REPUBLIKA.CO.ID, HAVANA -- Satu hari setelah Bolivia menangguhkan hubungan diplomatik mereka dengan Kuba, Havana mengatakan pemerintah sementara Bolivia menyabotase hubungan bilateral karena ada tekanan dari pemerintahan Presiden Amerika Serikat (AS) Donald Trump.
Kuba merupakan sekutu penting mantan Presiden Bolivia Evo Morales yang mengundurkan diri setelah terjadi unjuk rasa dan kerusuhan pada November lalu. Kuba juga mendukung penilaian Morales yang menyatakan ia 'dikudeta'.
Di sisi lain presiden sementara Bolivia Jeanine Anez ingin mempererat hubungan dengan pemerintahan Trump. Sejak mulai berkuasa, Trump memberlakukan kembali sanksi kepada Kuba.
"Otoritas sementara dengan ganas mengkampanyekan kebohongan terhadap Kuba, terutama terhadap kerja sama medis Kuba, menghasut kekerasan terhadap staf kami," kata Kementerian Luar Negeri Kuba dalam pernyataan mereka, Ahad (26/1).
Kementerian Luar Negeri Kuba mengatakan fakta-fakta yang ada bertepatan dengan kampanye brutal AS yang bermotif politik. Hal itu terutama terhadap kerja sama medis internasional yang Kuba berikan ke banyak negara.
"(Sejak Morales mundur pejabat AS) menerapkan tekanan terhadap Bolivia untuk merusak hubungan dengan Kuba," kata Kementerian Luar Negeri Kuba.
Departemen Luar Negeri AS belum memberikan komentar. Layanan kesehatan Kuba menjadi salah satu pendapatan terpenting negara itu. Mereka mengirimkan lebih dari 50 ribu pekerja medis ke lebih dari 60 negara.
Sejak dua tahun terakhir kritik terhadap program tersebut semakin keras. Kuba dituduh menjadikan dokter sebagai 'budak kerja' atau menggunakan mereka untuk memicu gejolak di luar negeri. Kuba membantah keras tuduhan tersebut.
Sejak perjanjian dengan Brasil dan Ekuador selesai satu setengah tahun yang lalu. Ribuan dokter Kuba pulang ke negara mereka. Pada November lalu, Bolivia mengeluarkan pernyataan.
"Ada sejumlah tuduhan yang menyatakan warga Kuba telah terlibat dalam aksi agresif yang telah menyiksa negeri kami dalam beberapa hari terakhir," kata Bolivia ketika itu.
Kuba menanggapi pernyataan itu dengan menghentikan misi medis mereka. Havana mengatakan pejabat-pejabat Bolivia telah menghasut kekerasan terhadap 700 dokter Kuba yang dituduh memicu pemberontakan.

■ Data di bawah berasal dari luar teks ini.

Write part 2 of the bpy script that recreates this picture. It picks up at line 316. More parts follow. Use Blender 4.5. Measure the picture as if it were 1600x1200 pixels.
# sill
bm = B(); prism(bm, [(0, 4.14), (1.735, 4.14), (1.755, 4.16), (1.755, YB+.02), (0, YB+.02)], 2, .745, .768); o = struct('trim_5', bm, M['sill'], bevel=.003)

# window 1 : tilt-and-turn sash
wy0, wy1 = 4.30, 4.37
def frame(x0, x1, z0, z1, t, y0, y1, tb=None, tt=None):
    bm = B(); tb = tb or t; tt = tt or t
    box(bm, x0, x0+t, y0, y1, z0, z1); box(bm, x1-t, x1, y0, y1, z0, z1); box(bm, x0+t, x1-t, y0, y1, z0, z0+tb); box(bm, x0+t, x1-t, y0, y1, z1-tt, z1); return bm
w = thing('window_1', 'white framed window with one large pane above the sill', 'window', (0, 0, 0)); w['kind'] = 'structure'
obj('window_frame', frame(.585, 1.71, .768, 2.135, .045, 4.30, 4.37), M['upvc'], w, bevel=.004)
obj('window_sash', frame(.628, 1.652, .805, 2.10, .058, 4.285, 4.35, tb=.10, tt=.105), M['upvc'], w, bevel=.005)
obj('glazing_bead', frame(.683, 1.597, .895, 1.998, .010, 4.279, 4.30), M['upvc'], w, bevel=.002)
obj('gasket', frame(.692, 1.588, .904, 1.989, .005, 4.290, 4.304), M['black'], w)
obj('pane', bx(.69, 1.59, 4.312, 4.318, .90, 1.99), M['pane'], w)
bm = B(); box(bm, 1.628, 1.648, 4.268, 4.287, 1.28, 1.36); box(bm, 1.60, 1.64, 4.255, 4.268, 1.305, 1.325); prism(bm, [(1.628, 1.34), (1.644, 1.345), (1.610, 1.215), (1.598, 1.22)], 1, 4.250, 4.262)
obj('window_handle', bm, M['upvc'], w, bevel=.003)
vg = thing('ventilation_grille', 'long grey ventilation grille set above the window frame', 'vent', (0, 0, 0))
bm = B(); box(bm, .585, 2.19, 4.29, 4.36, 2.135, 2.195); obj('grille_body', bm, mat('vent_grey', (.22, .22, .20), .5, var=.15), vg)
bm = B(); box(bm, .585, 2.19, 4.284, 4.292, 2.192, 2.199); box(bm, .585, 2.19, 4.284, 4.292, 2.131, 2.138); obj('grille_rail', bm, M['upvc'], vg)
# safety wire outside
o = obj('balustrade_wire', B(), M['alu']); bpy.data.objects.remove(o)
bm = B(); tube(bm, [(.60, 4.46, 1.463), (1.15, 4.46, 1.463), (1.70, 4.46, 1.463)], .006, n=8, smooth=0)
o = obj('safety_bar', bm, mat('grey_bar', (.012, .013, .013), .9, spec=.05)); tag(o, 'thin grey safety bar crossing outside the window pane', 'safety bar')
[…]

Perselisihan antara kedua negara muncul lagi pada Rabu (22/1) lalu. Ketika Anez mengatakan pemerintahan Kuba mengambil 80 persen upah yang Bolivia berikan untuk dokter-dokter Kuba yang bekerja di negara mereka.
Menteri Luar Negeri Kuba membantah tuduhan tersebut. Pada Sabtu (25/1) mereka mengatakan sejak 2006 sampai 2012, Kuba membayar semua ongkos kerja sama medis dengan Bolivia yang mencapai 200 juta dolar AS per tahunnya.
Sejak itu, Bolivia mulai membayar layanan medis karena kondisi keuangan mereka mulai membaik. "Tapi tidak pernah mengirimkan satu dolar pun ke Kuba, dan Kuba pun tidak pernah mendapatkan keuntungan," kata Kementerian Luar Negeri Kuba.